Sin embargo, Lacroix entiende con el resto de los personalistas que el hombre no puede darse a los demás sin antes haberse pertenecido a sí mismo y esta pertenencia sólo puede suscitarse por la correlación del pensamiento y de la acción, porque un pensamiento que no deviene en acción es un pensamiento impotente y una acción que no es movida por un pensamiento es una acción irresponsable. Así, la pertenencia individual ha de entenderse como el fundamento de la apertura social.

“El desarrollo de la persona”, dice Lacroix, “no consiste en exacerbar ni disolver la individualidad, sino en armonizarla” con la sociedad; “el individuo y la comunidad son dos términos antitéticos y complementarios que la persona utiliza necesariamente para existir y realizarse”. Como individuo, el hombre se sabe aislado de su entorno, constituido en sí mismo, mas como ser social entiende que sin relacionarse con otros no puede vivir, pues “la relación no es un atributo, sino el constituyente mismo de la persona”. De ahí que “pertenecerse y darse sea el ritmo de la vida personal”.

Mientras el individuo es cerrado por suponerse autónomo, la persona es abierta a los demás, porque sin ellos se reconoce incompleta, y sólo se desarrollará y realizará multiplicando sus relaciones con otras personas. Por ello, la apertura que tiene hacia los otros es el inicio de la relación y la relación, a su vez, da sitio al amor entre las personas, ya que éstas son por, para y en la humanidad.
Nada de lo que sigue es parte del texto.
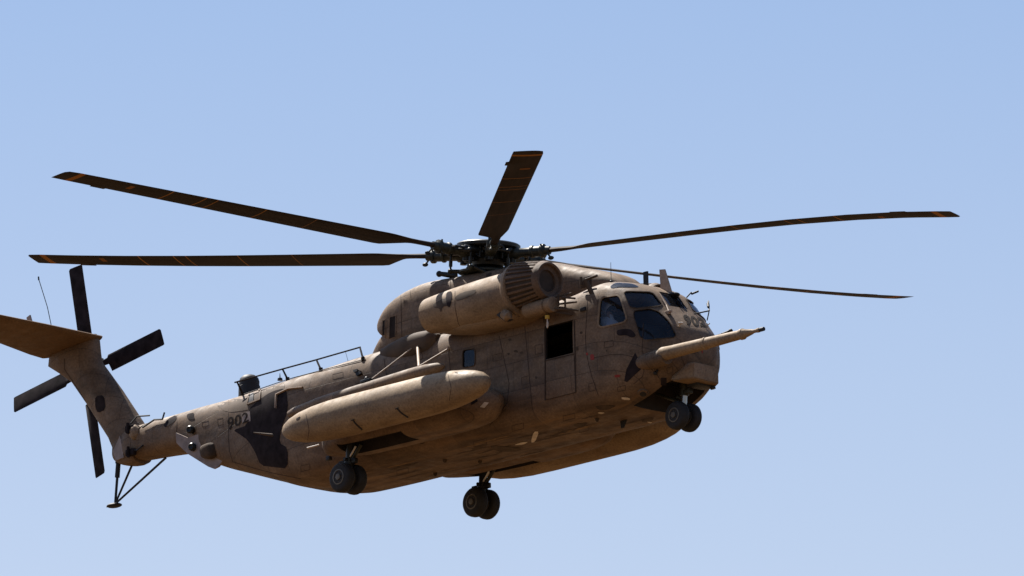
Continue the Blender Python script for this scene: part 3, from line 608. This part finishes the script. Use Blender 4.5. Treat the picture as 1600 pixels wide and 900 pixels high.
# hinge area of the folding tail
bm = NB()
for z in (2.42, 2.95): 
    box(bm, (-10.92, -.39, z), (.26, .12, .16), bev=.03); tube(bm, (-10.92, -.47, z - .12), (-10.92, -.47, z + .12), .035)
part('fold_hinge', bm, 'camo', heli)
bm = NB(); poly_tube(bm, [(-10.95, -.38, 3.05), (-10.8, -.3, 3.22), (-10.5, -.2, 3.2)], .018, 6); poly_tube(bm, [(-10.5, -.42, 2.9), (-10.1, -.44, 3.0), (-9.8, -.48, 2.95), (-9.75, -.46, 3.1)], .02, 6); poly_tube(bm, [(-10.95, -.4, 2.5), (-10.7, -.42, 2.42), (-10.5, -.42, 2.5)], .02, 6); part('cable', bm, 'black', heli, kind='stuff')
bm = NB(); superloft(bm, [(-10.95, .10, 2.75, 2.85, 2.98, 2.3, 2.3), (-10.8, .16, 2.66, 2.85, 3.03, 2.3, 2.3), (-10.68, .08, 2.75, 2.85, 2.95, 2.3, 2.3)], .05, 20, yc=-.32); part('hinge_cover', bm, 'nacelle', heli)

# fin, stabilizer, tail rotor
def wing(bm, st, n=14):
    """st: (leading point, trailing point, thickness, thickness axis)"""
    rings = []
    for le, te, th, ax in st:
        le = Vector(le); te = Vector(te); ax = Vector(ax); up_, dn = [], []
        for k in range(n + 1):
            t = (1 - math.cos(math.pi * k / n)) / 2; h = th / 2 * 2.6 * (math.sqrt(max(t, 0)) * (1 - t) ** .8) if t < 1 else 0
            h = max(h, .006); up_.append(le.lerp(te, t) + ax * h); dn.append(le.lerp(te, t) - ax * h)
        rings.append(up_ + dn[::-1][1:-1])
    loft(bm, rings)
Yx = (0, 1, 0)
bm = NB(); wing(bm, [((-10.80, 0, 2.95), (-11.86, 0, 2.62), .46, Yx), ((-10.98, 0, 3.2), (-12.05, 0, 3.0), .44, Yx), ((-11.6, 0, 4.0), (-12.66, 0, 3.8), .40, Yx), ((-12.18, 0, 4.68), (-13.2, 0, 4.46), .38, Yx), ((-12.26, 0, 4.80), (-13.55, 0, 4.70), .42, Yx), ((-12.28, 0, 5.0), (-13.95, 0, 4.95), .44, Yx), ((-12.3, 0, 5.24), (-13.92, 0, 5.12), .40, Yx), ((-12.38, 0, 5.40), (-13.7, 0, 5.3), .25, Yx)])
BFN = bvh_of(bm); fin = part('tail_fin', bm, 'paint', heli, 'swept tail fin')
bm = NB(); superloft(bm, [(-11.88, .06, 2.52, 2.62, 2.72, 2.6, 2.6), (-11.78, .14, 2.42, 2.65, 2.85, 3, 3), (-11.45, .24, 2.27, 2.65, 3.0, 3.2, 3.4), (-11.1, .34, 2.22, 2.7, 3.1, 2.8, 2.8), (-10.98, .35, 2.24, 2.7, 3.1, 2.8, 2.8)], .08, 36); part('fin_base', bm, 'paint', heli)
bm = NB(); lathe(bm, (-13.5, .05, 4.95), (0, 1, 0), [(-.05, .05), (0, .2), (.2, .22), (.4, .16), (.42, .03)], 20); part('tail_gearbox', bm, 'camo_brown', heli)
patch('camouflage_patch', [(149, 618.5), (163, 617.5), (165.5, 640), (153, 645.5), (149, 636)], BFN, 'camo', heli, rnd=1)
bm = NB(); ribbon(bm, [(101, 560), (101, 577), (125, 613), (166, 684)], BFN, .9, .003); q = part('fin_seam', bm, 'seam', heli); q.parent = fin
Zx = (.0, 0, 1)
bm = NB(); wing(bm, [((-12.28, .1, 5.33), (-14.25, .1, 5.20), .22, Zx), ((-12.28, -.3, 5.34), (-14.22, -.3, 5.22), .20, Zx), ((-12.27, -1.5, 5.36), (-13.92, -1.5, 5.26), .18, Zx), ((-12.27, -3.4, 5.38), (-13.55, -3.4, 5.30), .14, Zx), ((-12.42, -3.85, 5.385), (-13.3, -3.85, 5.33), .08, Zx)]); part('stabilizer', bm, 'stab', heli, 'horizontal stabilizer with brown underside')
bm = NB(); poly_tube(bm, [(-12.72, -1.0, 5.42), (-12.86, -1.0, 5.95), (-13.12, -1.0, 6.62)], .009, 6); tube(bm, (-13.12, -1, 6.6), (-13.13, -1, 6.68), .018, .018, 6); part('whip_antenna', bm, 'metal', heli)
bm = NB(); hull(bm, [(-12.7, -1.75, 5.42), (-12.55, -1.75, 5.42), (-12.62, -1.75, 5.62), (-12.73, -1.75, 5.58)], (0, .03, 0)); part('static_wick', bm, 'plate', heli)
bm = NB(); hull(bm, [(-11.25, -.30, 2.38), (-11.6, -.22, 2.38), (-11.7, -.2, 2.62), (-11.4, -.26, 2.9)], (0, .03, 0)); part('fin_panel', bm, 'plate', heli)
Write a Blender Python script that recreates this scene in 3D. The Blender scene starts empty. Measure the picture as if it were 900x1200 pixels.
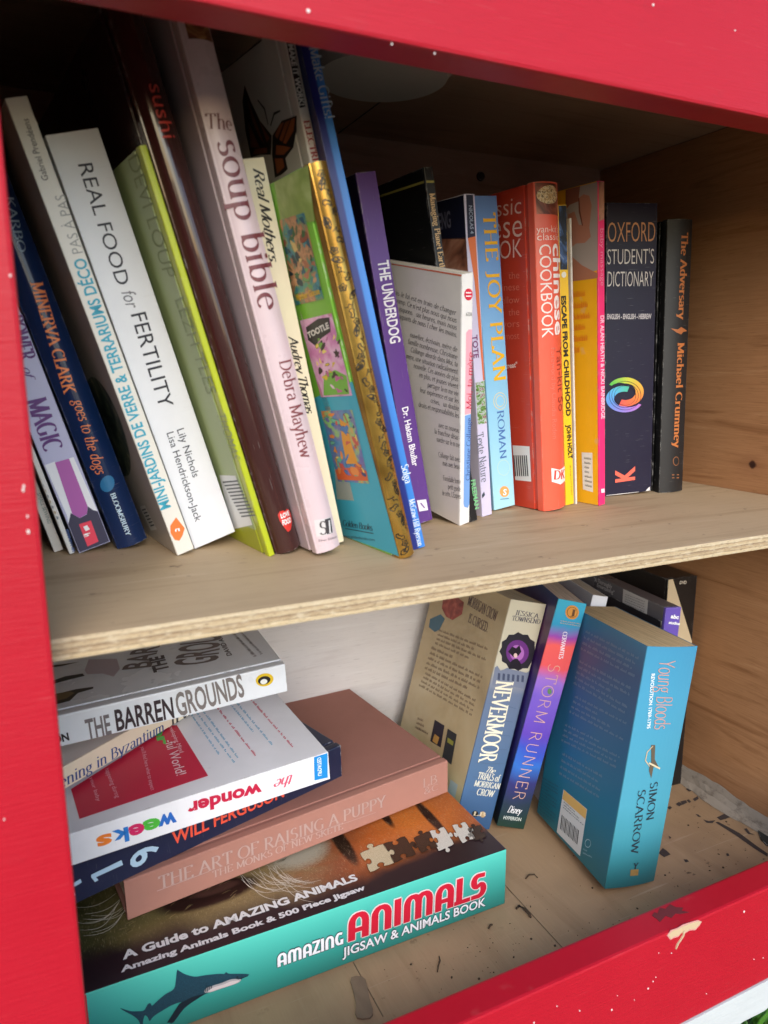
import bpy, bmesh, math, random
from mathutils import Vector, Matrix
random.seed(7)
sc = bpy.context.scene
COL = sc.collection

# ------------------------------------------------------------------ camera
cam_d = bpy.data.cameras.new("camera"); cam = bpy.data.objects.new("camera", cam_d); COL.objects.link(cam)
cam.matrix_world = Matrix([[0.90102, 0.087436, -0.424873, 0.0], [-0.433752, 0.171166, -0.884625, -0.28893], [-0.004625, 0.981355, 0.19215, 0.099266], [0.0, 0.0, 0.0, 1.0]])
cam_d.sensor_fit = 'HORIZONTAL'; cam_d.sensor_width = 36.0; cam_d.lens = 34.5942
cam_d.clip_start = 0.01; cam_d.clip_end = 300
cam_d.dof.use_dof = True; cam_d.dof.focus_distance = 0.52; cam_d.dof.aperture_fstop = 14
sc.camera = cam

# ------------------------------------------------------------------ sky, sun, exposure
SUN_FROM = Vector((-0.30, -1.0, 0.62)).normalized()      # direction towards the sun
w = bpy.data.worlds.new("World"); sc.world = w; w.use_nodes = True
wn = w.node_tree.nodes; wl = w.node_tree.links
bg = wn['Background']; bg.inputs['Strength'].default_value = 0.15
sky = wn.new('ShaderNodeTexSky'); sky.sky_type = 'NISHITA'; sky.sun_disc = False
sky.sun_elevation = math.asin(SUN_FROM.z); sky.sun_rotation = math.atan2(SUN_FROM.x, SUN_FROM.y)
sky.dust_density = 1.0; sky.air_density = 1.0; sky.ozone_density = 1.0
wl.new(sky.outputs['Color'], bg.inputs['Color'])
sun_d = bpy.data.lights.new("sun", 'SUN'); sun_d.energy = 1.1; sun_d.angle = math.radians(48); sun_d.color = (1, .99, .975)
sun = bpy.data.objects.new("sun", sun_d); COL.objects.link(sun)
sun.rotation_euler = (-SUN_FROM).to_track_quat('-Z', 'Y').to_euler()
sc.view_settings.view_transform = 'Standard'; sc.view_settings.look = 'None'
sc.view_settings.gamma = 1; sc.view_settings.exposure = 1.0
sc.cycles.max_bounces = 12; sc.cycles.diffuse_bounces = 6

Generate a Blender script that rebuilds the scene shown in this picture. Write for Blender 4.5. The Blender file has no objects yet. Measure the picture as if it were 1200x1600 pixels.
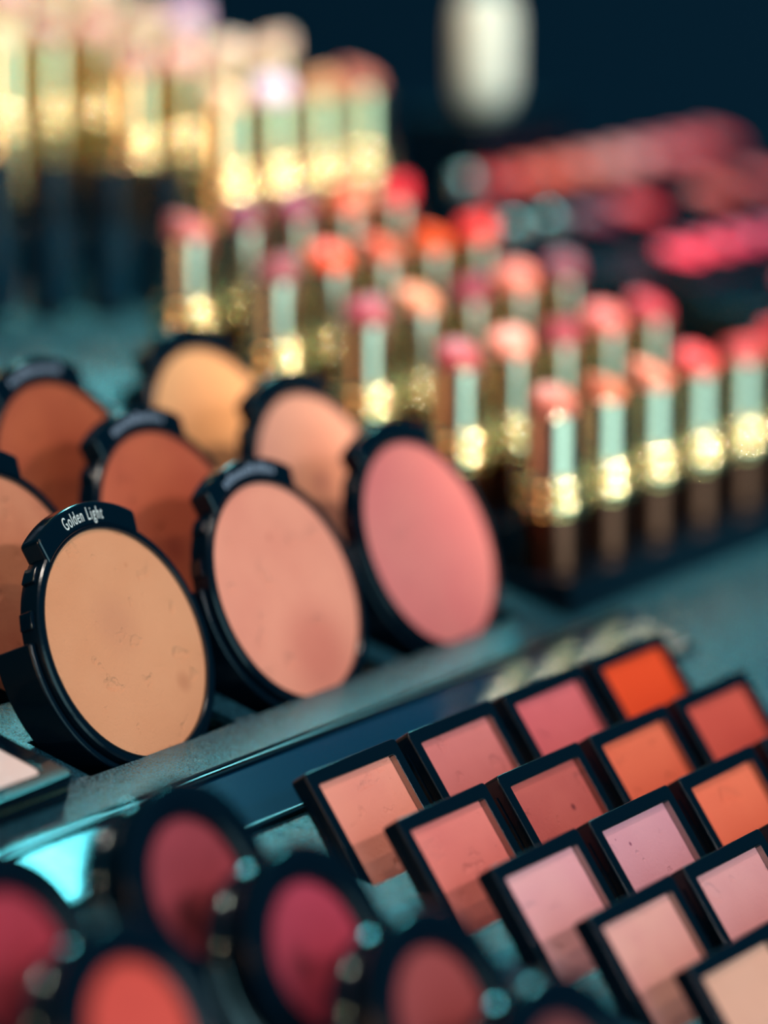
import bpy, bmesh, math, random
from mathutils import Vector, Matrix

random.seed(7)
S = 0.1                                   # one working unit is a decimetre
OX, OY, OZ = 0.0, 0.0, 1.0                # where the working origin stands in the shop (metres)
def W(x, y, z): return Vector((x * S + OX, y * S + OY, z * S + OZ))
def R(d): return math.radians(d)
scene = bpy.context.scene
col = scene.collection

# ------------------------------------------------------------------ camera
PITCH, YAW = R(11.529), R(57.066)
F = Vector((math.sin(YAW) * math.cos(PITCH), math.cos(YAW) * math.cos(PITCH), -math.sin(PITCH)))
RT = Vector((math.cos(YAW), -math.sin(YAW), 0)); UP = RT.cross(F)
cam_data = bpy.data.cameras.new('camera'); cam = bpy.data.objects.new('camera', cam_data); col.objects.link(cam)
m = Matrix((RT, UP, -F)).transposed().to_4x4(); m.translation = W(-6.6417, -5.0019, 1.9946)
cam.matrix_world = m
cam_data.sensor_fit = 'VERTICAL'; cam_data.sensor_height = 36; cam_data.sensor_width = 27
cam_data.lens = 5800.2 / 1600 * 36
cam_data.clip_start = 0.02; cam_data.clip_end = 50
cam_data.dof.use_dof = True; cam_data.dof.focus_distance = 0.843; cam_data.dof.aperture_fstop = 3.9
scene.camera = cam

# ------------------------------------------------------------------ light
scene.view_settings.view_transform = 'Standard'; scene.view_settings.look = 'None'
scene.view_settings.exposure = -0.02; scene.view_settings.gamma = 1; scene.view_settings.use_curve_mapping = False
world = bpy.data.worlds.new('shop'); scene.world = world; world.use_nodes = True
bg = world.node_tree.nodes['Background']; bg.inputs[0].default_value = (0.02, 0.36, 0.62, 1); bg.inputs[1].default_value = 0.16

def area(name, pos, target, sx, sy, power, color):
    l = bpy.data.lights.new(name, 'AREA'); l.shape = 'RECTANGLE'; l.size = sx; l.size_y = sy; l.energy = power; l.color = color
    o = bpy.data.objects.new(name, l); col.objects.link(o); o.location = pos
    o.rotation_euler = (Vector(target) - Vector(pos)).to_track_quat('-Z', 'Y').to_euler(); return o
def lamp(name, pos, power, color, r):
    l = bpy.data.lights.new(name, 'POINT'); l.energy = power; l.color = color; l.shadow_soft_size = r
    o = bpy.data.objects.new(name, l); col.objects.link(o); o.location = pos; return o
T0 = (0.1, -0.02, 1.0)
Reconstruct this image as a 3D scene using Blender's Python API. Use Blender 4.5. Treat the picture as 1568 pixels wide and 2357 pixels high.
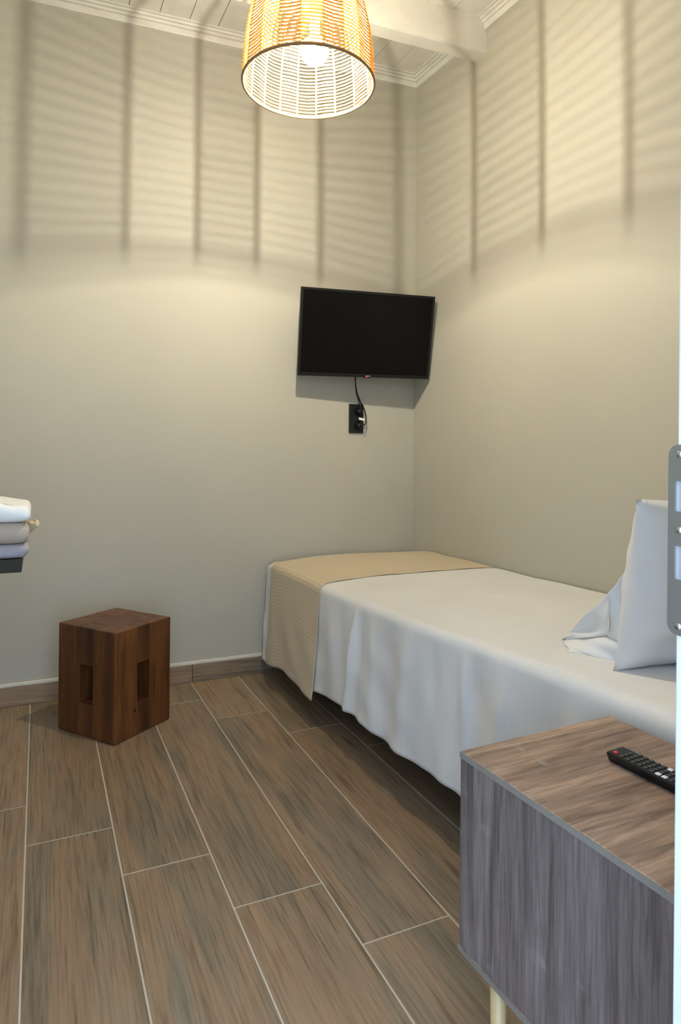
import bpy, bmesh, math, random
from mathutils import Vector, Matrix, Quaternion
R = math.radians
sc = bpy.context.scene
for o in list(bpy.data.objects):
    bpy.data.objects.remove(o)
COL = sc.collection

# ------------------------------------------------------------------ camera
YAW, PITCH, ROLL = R(24.69937), R(0.07166), R(-0.584261)
CAM = Vector((-1.864597, -3.098502, 1.08))
FPX, CYPX, IW, IH = 1508.967, 1042.745, 1568, 2357
fwd0 = Vector((math.sin(YAW), math.cos(YAW), 0)); right0 = Vector((math.cos(YAW), -math.sin(YAW), 0)); up0 = Vector((0, 0, 1))
fwd = math.cos(PITCH) * fwd0 + math.sin(PITCH) * up0
up1 = -math.sin(PITCH) * fwd0 + math.cos(PITCH) * up0
right = math.cos(ROLL) * right0 - math.sin(ROLL) * up1
up = math.sin(ROLL) * right0 + math.cos(ROLL) * up1
cd = bpy.data.cameras.new('camera')
cam = bpy.data.objects.new('camera', cd); COL.objects.link(cam)
cam.matrix_world = Matrix(((right.x, up.x, -fwd.x, CAM.x), (right.y, up.y, -fwd.y, CAM.y), (right.z, up.z, -fwd.z, CAM.z), (0, 0, 0, 1)))
cd.sensor_fit = 'HORIZONTAL'; cd.sensor_width = 36
cd.lens = FPX / IW * 36
cd.shift_y = (CYPX - IH / 2) / IW
cd.clip_start = 0.02
sc.camera = cam

# ------------------------------------------------------------------ daylight and exposure
world = bpy.data.worlds.new('sky'); sc.world = world
world.use_nodes = True
bg = world.node_tree.nodes['Background']
bg.inputs[0].default_value = (0.55, 0.74, 1.0, 1)
bg.inputs[1].default_value = 5.3
FIL_R = 0.0050
LAMP_STRENGTH = 21500.0 * (0.0035 / FIL_R)
sc.view_settings.view_transform = 'Standard'
sc.view_settings.look = 'None'
sc.view_settings.exposure = 0.08
sc.view_settings.gamma = 1.0
sc.view_settings.use_curve_mapping = False

# ------------------------------------------------------------------ helpers
def tag(o, label=None, cat=None, group=None, kind=None):
    if label: o['label'] = label
    if cat: o['category'] = cat
    if group: o['group'] = group
    if kind: o['kind'] = kind
    return o

def empty(name, loc=(0, 0, 0), rz=0.0):
    o = bpy.data.objects.new(name, None); COL.objects.link(o)
    o.location = loc; o.rotation_euler = (0, 0, rz); o.empty_display_size = 0.05
    return o

def obj(name, bm, mat, parent=None, loc=(0, 0, 0), smooth=False, rot=None):
    me = bpy.data.meshes.new(name)
    bmesh.ops.recalc_face_normals(bm, faces=bm.faces)
    bm.to_mesh(me); bm.free()
    if smooth:
        for p in me.polygons: p.use_smooth = True
    o = bpy.data.objects.new(name, me); COL.objects.link(o)
    if mat: me.materials.append(mat)
    o.location = loc
    if rot: o.rotation_euler = rot
    if parent: o.parent = parent
    return o

def mobj(name, me, parent=None, loc=(0, 0, 0)):
    o = bpy.data.objects.new(name, me); COL.objects.link(o); o.location = loc
    if parent: o.parent = parent
    return o

def box(bm, x0, x1, y0, y1, z0, z1, bev=0.0, seg=2):
    r = bmesh.ops.create_cube(bm, size=1)
    vs = r['verts']
    for v in vs:
        v.co = Vector(((x0 + x1) / 2 + v.co.x * (x1 - x0), (y0 + y1) / 2 + v.co.y * (y1 - y0), (z0 + z1) / 2 + v.co.z * (z1 - z0)))
    if bev:
        es = list({e for v in vs for e in v.link_edges})
        bmesh.ops.bevel(bm, geom=es, offset=bev, segments=seg, profile=0.5, affect='EDGES')
    return bm

def boxo(name, b, mat, parent=None, bev=0.0, loc=(0, 0, 0), seg=2):
    return obj(name, box(bmesh.new(), *b, bev=bev, seg=seg), mat, parent, loc)

def tube(bm, pts, r, n=8, caps=True):
    rings = []
    k = len(pts)
    pts = [Vector(p) for p in pts]
    prev = None
    for i, p in enumerate(pts):
        t = (pts[min(i + 1, k - 1)] - pts[max(i - 1, 0)]).normalized()
        if prev is None:
            a = t.orthogonal().normalized()
        else:
            a = (prev - t * prev.dot(t)).normalized()
        prev = a
        b = t.cross(a)
        rr = r[i] if isinstance(r, (list, tuple)) else r
        rings.append([bm.verts.new(p + rr * (math.cos(2 * math.pi * j / n) * a + math.sin(2 * math.pi * j / n) * b)) for j in range(n)])
    for i in range(k - 1):
        for j in range(n):
            bm.faces.new((rings[i][j], rings[i][(j + 1) % n], rings[i + 1][(j + 1) % n], rings[i + 1][j]))
    if caps:
        bm.faces.new(rings[0]); bm.faces.new(rings[-1])
    return bm

def lathe(bm, prof, n=32, cx=0, cy=0):
    rings = []
    for r, z in prof:
        if r < 1e-6:
            rings.append([bm.verts.new((cx, cy, z))])
        else:
            rings.append([bm.verts.new((cx + r * math.cos(2 * math.pi * j / n), cy + r * math.sin(2 * math.pi * j / n), z)) for j in range(n)])
    for a, b in zip(rings, rings[1:]):
        for j in range(n):
            k = (j + 1) % n
            if len(a) == 1 and len(b) == 1: continue
            if len(a) == 1: bm.faces.new((a[0], b[j], b[k]))
            elif len(b) == 1: bm.faces.new((a[j], a[k], b[0]))
            else: bm.faces.new((a[j], a[k], b[k], b[j]))
    return bm

def grid(bm, P, nu, nv):
    vs = [[bm.verts.new(P(i / nu, j / nv)) for j in range(nv + 1)] for i in range(nu + 1)]
    for i in range(nu):
        for j in range(nv):
            bm.faces.new((vs[i][j], vs[i + 1][j], vs[i + 1][j + 1], vs[i][j + 1]))
    return bm

def interp(tab, x):
    if x <= tab[0][0]: return tab[0][1]
    for (a, va), (b, vb) in zip(tab, tab[1:]):
        if x <= b:
            t = (x - a) / (b - a); t = t * t * (3 - 2 * t)
            return va + (vb - va) * t
    return tab[-1][1]

# ------------------------------------------------------------------ materials
class NT:
    def __init__(s, name):
        s.m = bpy.data.materials.new(name); s.m.use_nodes = True
        s.t = s.m.node_tree; s.n = s.t.nodes; s.b = s.n['Principled BSDF']; s.out = s.n['Material Output']
    def new(s, typ, **kw):
        nd = s.n.new(typ)
        for k, v in kw.items(): setattr(nd, k, v)
        return nd
    def link(s, a, b): s.t.links.new(a, b)
    def ramp(s, fac, stops):
        r = s.new('ShaderNodeValToRGB')
        e = r.color_ramp.elements
        while len(e) > 1: e.remove(e[-1])
        e[0].position = stops[0][0]; e[0].color = (*stops[0][1], 1)
        for p, c in stops[1:]:
            x = e.new(p); x.color = (*c, 1)
        s.link(fac, r.inputs[0]); return r.outputs[0]
    def math(s, op, a, b=None, clamp=False):
        m = s.new('ShaderNodeMath', operation=op, use_clamp=clamp)
        for i, v in enumerate((a, b)):
            if v is None: continue
            if isinstance(v, (int, float)): m.inputs[i].default_value = v
            else: s.link(v, m.inputs[i])
        return m.outputs[0]
    def mix(s, fac, a, b, mode='MIX'):
        m = s.new('ShaderNodeMix', data_type='RGBA', blend_type=mode)
        for i, v in ((0, fac), (6, a), (7, b)):
            if isinstance(v, (int, float)): m.inputs[i].default_value = v
            elif isinstance(v, tuple): m.inputs[i].default_value = (*v, 1)
            else: s.link(v, m.inputs[i])
        return m.outputs[2]
    def coord(s, scale=(1, 1, 1), rnd=True, rot=(0, 0, 0)):
        tc = s.new('ShaderNodeTexCoord')
        mp = s.new('ShaderNodeMapping'); mp.inputs['Scale'].default_value = scale; mp.inputs['Rotation'].default_value = rot
        s.link(tc.outputs['Object'], mp.inputs['Vector'])
        if rnd:
            oi = s.new('ShaderNodeObjectInfo')
            cx = s.new('ShaderNodeCombineXYZ')
            s.link(s.math('MULTIPLY', oi.outputs['Random'], 37.0), cx.inputs[0])
            s.link(s.math('MULTIPLY', oi.outputs['Random'], 91.0), cx.inputs[1])
            s.link(s.math('MULTIPLY', oi.outputs['Random'], 53.0), cx.inputs[2])
            s.link(cx.outputs[0], mp.inputs['Location'])
        return mp.outputs[0]
    def noise(s, vec, scale, detail=4, rough=0.55, dist=0.0):
        n = s.new('ShaderNodeTexNoise'); n.inputs['Scale'].default_value = scale; n.inputs['Detail'].default_value = detail
        n.inputs['Roughness'].default_value = rough; n.inputs['Distortion'].default_value = dist
        s.link(vec, n.inputs['Vector']); return n.outputs['Fac']
    def bump(s, h, strength=0.2, dist=0.002):
        b = s.new('ShaderNodeBump'); b.inputs['Strength'].default_value = strength; b.inputs['Distance'].default_value = dist
        s.link(h, b.inputs['Height']); s.link(b.outputs[0], s.b.inputs['Normal'])

def plain(name, col, rough=0.6, metal=0.0, spec=0.5, noise=None, bump=None):
    m = NT(name)
    m.b.inputs['Roughness'].default_value = rough; m.b.inputs['Metallic'].default_value = metal
    m.b.inputs['Specular IOR Level'].default_value = spec
    v = m.coord(rnd=False)
    n = m.noise(v, noise or 12.0, 3)
    c0 = tuple(c * 0.94 for c in col); c1 = tuple(min(1, c * 1.05) for c in col)
    m.link(m.ramp(n, [(0.3, c0), (0.7, c1)]), m.b.inputs['Base Color'])
    if bump:
        m.bump(m.noise(v, bump[0], 3), bump[1], bump[2])
    return m.m

def paint(name, col):
    m = NT(name)
    v = m.coord(rnd=False)
    n = m.noise(v, 1.7, 3); f = m.noise(v, 260, 2)
    m.link(m.ramp(n, [(0.3, tuple(c * 0.97 for c in col)), (0.7, tuple(c * 1.02 for c in col))]), m.b.inputs['Base Color'])
    m.b.inputs['Roughness'].default_value = 0.62; m.b.inputs['Specular IOR Level'].default_value = 0.25
    m.bump(f, 0.08, 0.001)
    return m.m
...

Tal es la verdad madre del personalismo de Lacroix: “amar es quererse como persona”.

Lo que caracteriza al amor es que no existe más que para quienes, al menos, son dos en el mundo, para quien es plenamente consciente de la personalidad y el sentido del otro, para quien entiende que no puede ser sino en función de otro y afirma desinteresado el valor absoluto de aquel al que ama subordinándosele. “Amar no es mirarse el uno al otro, sino mirar juntos lo mismo y avanzar en la misma dirección”; “es hacerse cada vez más uno mismo sin jamás dejar de ser dos”.

En consecuencia, toda persona ‘es’ sólo porque es amada; la fuerza del amor radica en que transforma al ‘se’ en un ‘nosotros’, cuyo ‘yo’, mientras más ama al ‘tú’, más se ama a sí mismo, al grado que “el amor de sí es un perpetuo movimiento de amor hacia el otro”; perpetuo debido a que nunca termina de llegar a ser sí mismo, hasta que se abre al amor supremo y perfecto de Dios que viene a constituir la parte más íntima de su ser.

Lionés perteneciente a una familia tradicionalista, Jean Lacroix fue un hombre que pensaba como vivía y vivía como pensaba y hasta en eso se igualó a su inseparable amigo y “hermano espiritual” E. Mounier, con quien funda la revista “Esprit”. Sobre ellos dice Carlos Díaz algo tan cierto como bello: la suya “es la historia de una amistad fraguada en el acero de la acción reflexiva, no en el té de los domingos por la tarde”.

Cristiano militante colaborador del enérgicamente laicista diario Le Monde, Lacroix se echó a dormir el sueño eterno un 27 de junio de 1986 en la ciudad que lo había visto nacer 85 años atrás, convencido de que la renuncia al poder y el espíritu de servicio que enseñan el Antiguo y Nuevo Testamentos constituyen el espíritu mismo del cristianismo y personalismo; por eso a ambos, teniendo ya todo un pasado, les espera un gran porvenir.